— Start of GIVEN ENTRIES —
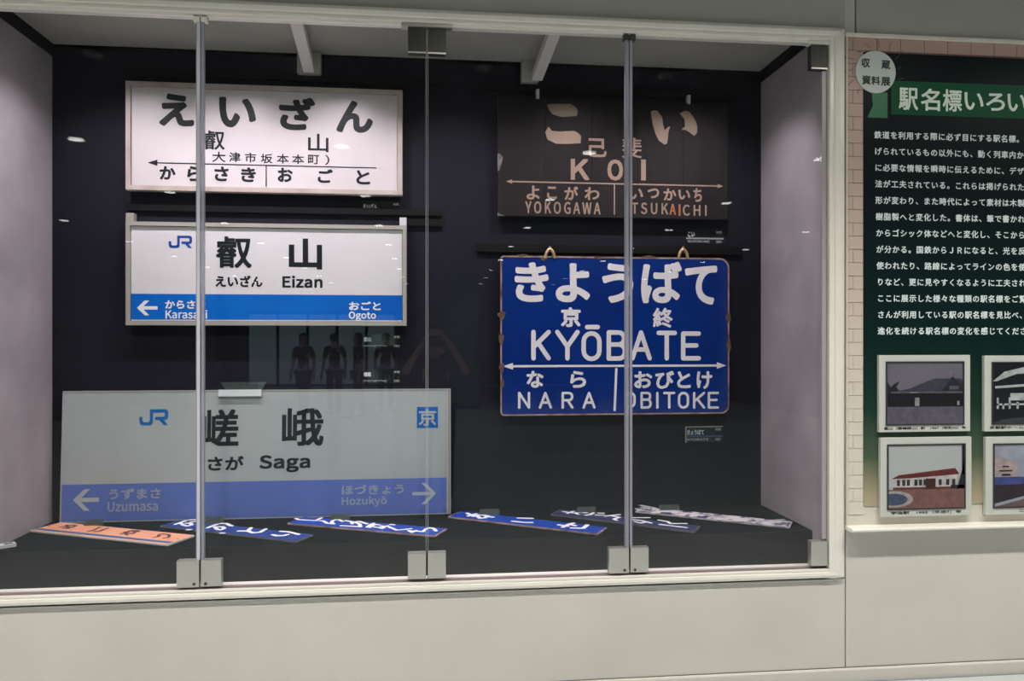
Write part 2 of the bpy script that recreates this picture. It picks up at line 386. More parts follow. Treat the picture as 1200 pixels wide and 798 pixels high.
— End of GIVEN ENTRIES —
— Start of GIVEN ENTRIES —
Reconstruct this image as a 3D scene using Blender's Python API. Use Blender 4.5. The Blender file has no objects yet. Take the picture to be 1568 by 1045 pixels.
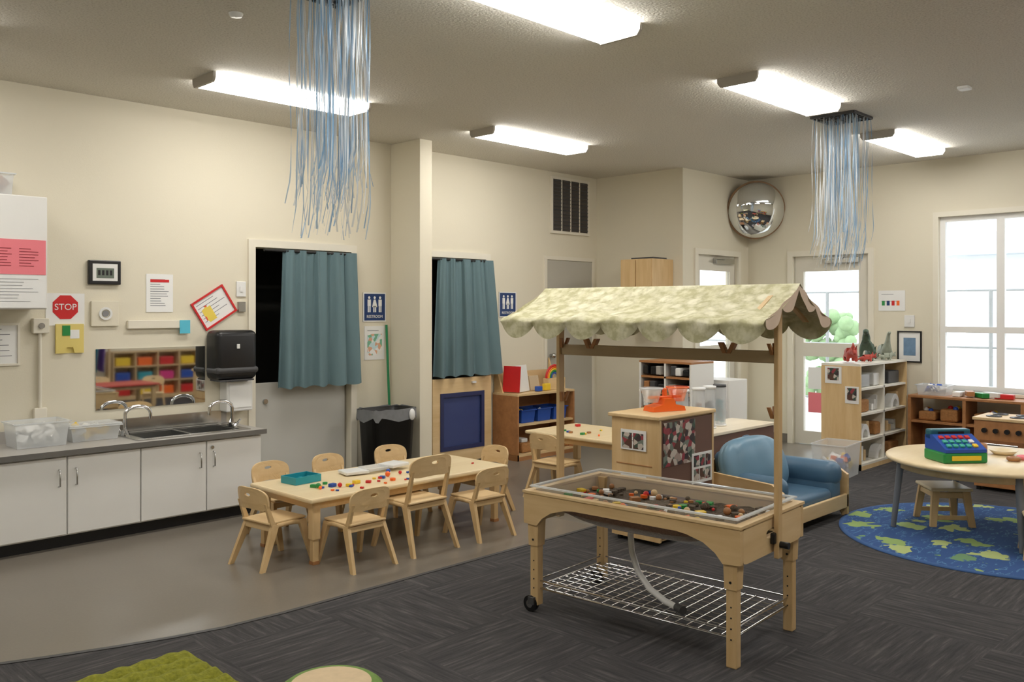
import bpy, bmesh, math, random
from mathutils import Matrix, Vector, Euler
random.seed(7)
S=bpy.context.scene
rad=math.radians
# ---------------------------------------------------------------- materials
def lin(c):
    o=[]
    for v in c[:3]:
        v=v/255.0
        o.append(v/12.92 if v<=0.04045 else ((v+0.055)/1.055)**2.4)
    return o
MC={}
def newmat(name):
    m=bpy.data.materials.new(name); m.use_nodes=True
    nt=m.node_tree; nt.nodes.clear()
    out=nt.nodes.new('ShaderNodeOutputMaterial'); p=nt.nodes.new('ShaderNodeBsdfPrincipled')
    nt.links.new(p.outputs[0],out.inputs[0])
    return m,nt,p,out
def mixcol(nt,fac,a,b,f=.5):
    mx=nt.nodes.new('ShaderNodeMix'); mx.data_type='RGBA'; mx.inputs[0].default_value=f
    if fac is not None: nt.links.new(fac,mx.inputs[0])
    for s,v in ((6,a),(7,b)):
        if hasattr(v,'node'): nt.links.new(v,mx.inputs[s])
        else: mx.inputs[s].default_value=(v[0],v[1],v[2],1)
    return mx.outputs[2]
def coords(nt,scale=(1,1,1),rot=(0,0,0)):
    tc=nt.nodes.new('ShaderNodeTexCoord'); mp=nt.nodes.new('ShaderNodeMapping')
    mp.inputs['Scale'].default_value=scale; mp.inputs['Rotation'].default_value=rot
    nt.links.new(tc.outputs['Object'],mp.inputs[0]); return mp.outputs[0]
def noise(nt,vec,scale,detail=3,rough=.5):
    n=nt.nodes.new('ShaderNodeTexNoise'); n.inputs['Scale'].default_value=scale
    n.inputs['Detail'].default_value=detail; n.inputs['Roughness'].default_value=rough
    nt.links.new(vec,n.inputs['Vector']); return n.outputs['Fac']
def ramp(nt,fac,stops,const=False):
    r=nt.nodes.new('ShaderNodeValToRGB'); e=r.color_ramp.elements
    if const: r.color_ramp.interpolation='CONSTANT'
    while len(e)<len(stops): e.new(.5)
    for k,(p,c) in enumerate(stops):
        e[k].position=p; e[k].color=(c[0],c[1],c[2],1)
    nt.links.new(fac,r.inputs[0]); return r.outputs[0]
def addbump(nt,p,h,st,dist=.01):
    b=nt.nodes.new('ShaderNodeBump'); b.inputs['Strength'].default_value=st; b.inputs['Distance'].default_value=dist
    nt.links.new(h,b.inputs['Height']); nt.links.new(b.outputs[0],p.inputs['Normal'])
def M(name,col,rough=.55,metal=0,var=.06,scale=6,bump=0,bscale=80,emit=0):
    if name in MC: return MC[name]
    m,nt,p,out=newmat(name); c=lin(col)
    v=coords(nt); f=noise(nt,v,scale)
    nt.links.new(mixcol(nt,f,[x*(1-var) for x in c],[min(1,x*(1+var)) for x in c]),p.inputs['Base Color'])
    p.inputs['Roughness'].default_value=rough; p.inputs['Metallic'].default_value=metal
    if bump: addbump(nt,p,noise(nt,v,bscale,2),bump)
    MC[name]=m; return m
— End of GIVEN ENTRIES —
Reply with the number of lines in the material above that contain "picture", and nothing more.

2